Les Capitaux Propres des Banques : Une Réalité à Connaître
Un aspect souvent méconnu est le niveau réel de capitaux propres détenus par les banques, qui est largement inférieur à la valeur totale des placements gérés. En réalité, les banques ne disposent pas physiquement des sommes affichées sur les comptes des épargnants ; elles sont en grande partie investies ou utilisées pour d’autres opérations financières. Cela signifie qu’en cas de crise ou de défaut, les liquidités disponibles pour les épargnants peuvent être bien inférieures aux montants inscrits sur leurs comptes (de l’ordre de 8 à 10% du solde indiqué dans le meilleur des cas, soit 10 à 12 fois moins qu’indiqué sur les relevés)
Les faillites bancaires peuvent survenir du jour au lendemain, même pour des établissements considérés comme sûrs dans des pays réputés stables. L’exemple de Credit Suisse en 2023 montre que même des banques de premier plan peuvent se retrouver en difficulté, soulignant l’importance de ne pas se fier aveuglément à la réputation ou à la solidité perçue d’une banque.
Un Exemple Personnel : Une Mauvaise Recommandation ?
J’ai moi-même été confronté à une situation délicate concernant mes parents, clients d’une banque mutualiste depuis près de 60 ans. Âgés de près de 80 ans, ils se sont vu conseiller par leur conseillère commerciale de placer leur argent dans un Plan d’Épargne Logement (PEL), alors même qu’ils n’ont évidemment plus aucun projet immobilier à leur âge. Cette recommandation a été faite à un moment où l’inflation atteignait près de 10 %, rendant ce placement particulièrement inadapté. Plutôt que de par exemple leur proposer d’investir cet argent pour les études, l’entrée dans la vie active de leurs petits-enfants, de faire un placement via un « don Sarkozy », cette conseillère a probablement répondu à un objectif interne de l’établissement ou du siège, visant peut-être à obtenir un bonus personnel.

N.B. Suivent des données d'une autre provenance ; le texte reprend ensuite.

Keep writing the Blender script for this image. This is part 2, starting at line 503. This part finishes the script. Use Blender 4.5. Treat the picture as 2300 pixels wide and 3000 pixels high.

Ce qui est resté de cette action pour mes parents, c’est que « la conseillère était sympa ». Mon ressenti, en revanche, est tout autre : cela s’approche, selon moi, d’un abus de faiblesse. Proposer un tel produit financier à des personnes de cet âge, sans considération de leur situation familiale ou des opportunités plus adaptées, témoigne d’une approche qui priorise les objectifs commerciaux de la banque au détriment des intérêts de ses clients.
Protéger les Proches Sans Imposer Son Avis
L’un des défis majeurs lorsque l’on souhaite informer ses proches de manière constructive est de ne pas paraître condescendant ou insistant. Il est essentiel de trouver un équilibre entre partager ses connaissances et respecter leur liberté de choix. Plutôt que de critiquer directement leurs choix ou de s’opposer frontalement aux conseils de leur conseiller commercial, il peut être plus efficace de proposer des informations factuelles, comme les garanties de l’État en cas de défaut bancaire, ou de suggérer des alternatives en se basant sur sa propre expérience.
Par exemple, expliquer que la limite de 100 000 euros par établissement est une mesure de protection des épargnants mise en place pour éviter les pertes en cas de crise, mais qu’elle nécessite de prendre certaines précautions pour répartir ses fonds de manière optimale, peut inciter à la réflexion sans être perçu comme une critique directe.
Conclusion : Partager Sans Juger
Informer ses proches sur les risques de certains placements ou sur la nécessité de diversifier leurs avoirs est un exercice délicat. Il faut composer avec des habitudes, des perceptions de confiance, et parfois même des résistances émotionnelles. L’objectif n’est pas d’imposer son avis, mais plutôt d’apporter des éléments de réflexion qui leur permettront, peut-être, de prendre des décisions plus éclairées. En abordant ces conversations avec empathie et en se basant sur des faits concrets, il est possible d’ouvrir le dialogue tout en respectant leurs choix et leur autonomie.